Battle of the Sexes is okay, but far from the grand slam I was rooting for. I love the story, especially because it’s true: tennis great Billie Jean King agrees to play ex-champ and self-professed male chauvinist pig Bobby Riggs in a high-profile televised event and kicks his butt, scoring a huge victory for the women’s rights movement in the 1970s. That’s not a spoiler. It’s a well-known fact in sports history. Unfortunately, without the dramatic climax that typically drives a sports drama, Battle of the Sexes is forced to look for bonus points off the court. They include: an exploration of Billie Jean’s sexual awakening as a lesbian and the strain that puts on her marriage; Bobby’s marital woes, childish antics and addiction to gambling; and, my favorite part of the film, Billie Jean’s willingness to take a stand for equal rights and social justice by, in part, organizing other players to break from the establishment and form the Women’s Tennis Association.

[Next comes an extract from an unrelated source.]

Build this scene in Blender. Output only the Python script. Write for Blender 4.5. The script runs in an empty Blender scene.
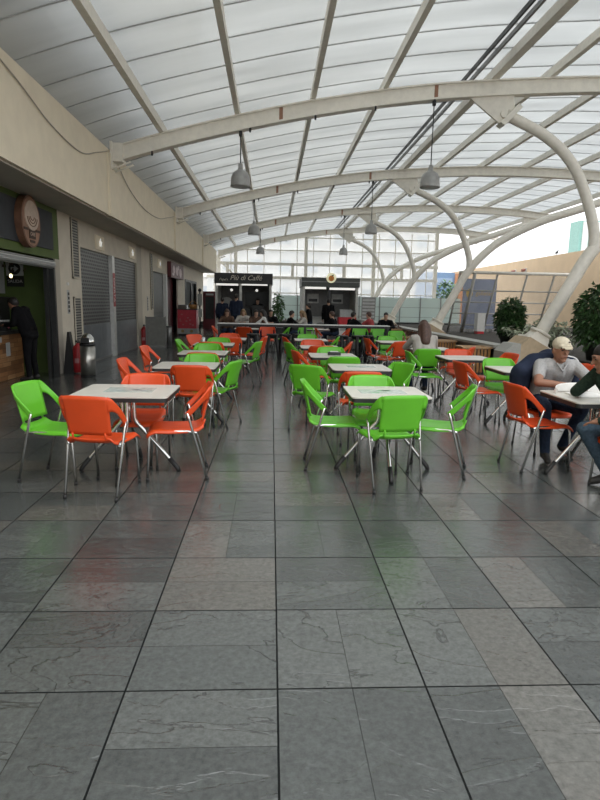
import bpy, bmesh, math, random
import numpy as np
from mathutils import Vector, Matrix
random.seed(7)
S = bpy.context.scene
COL = S.collection
PI = math.pi
sin, cos = math.sin, math.cos

# ------------------------------------------------------------------ camera
CAM_H = 1.539
pitch, yaw, roll = 0.16682, 0.05197, 0.01955
fwd = Vector((sin(yaw)*cos(pitch), cos(yaw)*cos(pitch), -sin(pitch)))
rgt = Vector((cos(yaw), -sin(yaw), 0.0))
upv = rgt.cross(fwd)
r2 = cos(roll)*rgt + sin(roll)*upv
u2 = -sin(roll)*rgt + cos(roll)*upv
cd = bpy.data.cameras.new('camera')
cam = bpy.data.objects.new('camera', cd)
COL.objects.link(cam)
cd.sensor_fit = 'VERTICAL'; cd.sensor_height = 36.0; cd.lens = 575/800*36.0
cd.clip_start = 0.05; cd.clip_end = 400
M = Matrix.Identity(4)
for i in range(3):
    M[i][0] = r2[i]; M[i][1] = u2[i]; M[i][2] = -fwd[i]
M[0][3], M[1][3], M[2][3] = 0, 0, CAM_H
cam.matrix_world = M
S.camera = cam

# ------------------------------------------------------------------ light
W = bpy.data.worlds.new('overcast_sky'); S.world = W; W.use_nodes = True
nt = W.node_tree; nt.nodes.clear()
out = nt.nodes.new('ShaderNodeOutputWorld'); bg = nt.nodes.new('ShaderNodeBackground')
tc = nt.nodes.new('ShaderNodeTexCoord'); mp = nt.nodes.new('ShaderNodeMapping')
nz = nt.nodes.new('ShaderNodeTexNoise'); cr = nt.nodes.new('ShaderNodeValToRGB')
mp.inputs['Scale'].default_value = (1, 1, 2.5); nz.inputs['Scale'].default_value = 2.2; nz.inputs['Detail'].default_value = 5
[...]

One thing Battle of the Sexes definitely has going for it, is a strong cast. Oscar-winner Emma Stone (La La Land) is sufficiently convincing as Billie Jean King, and Steve Carell (Little Miss Sunshine) has the resemblance and versatility to make Bobby Riggs ridiculously annoying and sympathetic. The supporting cast includes Andrea Riseborough (Nocturnal Animals) as Billie Jean’s hairdresser and love interest Marilyn; Sarah Silverman (The Book of Henry) as spunky tennis promoter and co-founder of the Virginia Slims tournament Gladys Heldman; an under-utilized Elisabeth Shue (The Karate Kid) as Riggs’ wife; and Bill Pullman (Independence Day, While You Were Sleeping) as the influential president of the US Lawn Tennis Association who didn’t want to pay women their fair share.

I did learn a few new and interesting tennis tidbits watching this film, including how and why the “Virginia Slims” tournament came into being, and that tennis champ Margaret Court played Bobby Riggs before Billie Jean did (I won’t spoil the outcome of that one, but let’s just say, Court doesn’t come off so great in this narrative). Overall, there are no major villains in Battle of the Sexes. The “bad guys” come off as more ignorant and misguided than evil. And there’s no real animosity between Riggs and King. So that leaves the message. Battle of the Sexes is ultimately about taking a stand and making a difference, and that’s a good thing. Just don’t be fooled by ads that make Battle of the Sexes look like the next Hidden Figures. This is not a movie “for the whole family” unless the whole family is over 13 or ready to discuss mature themes that don’t play out on center court.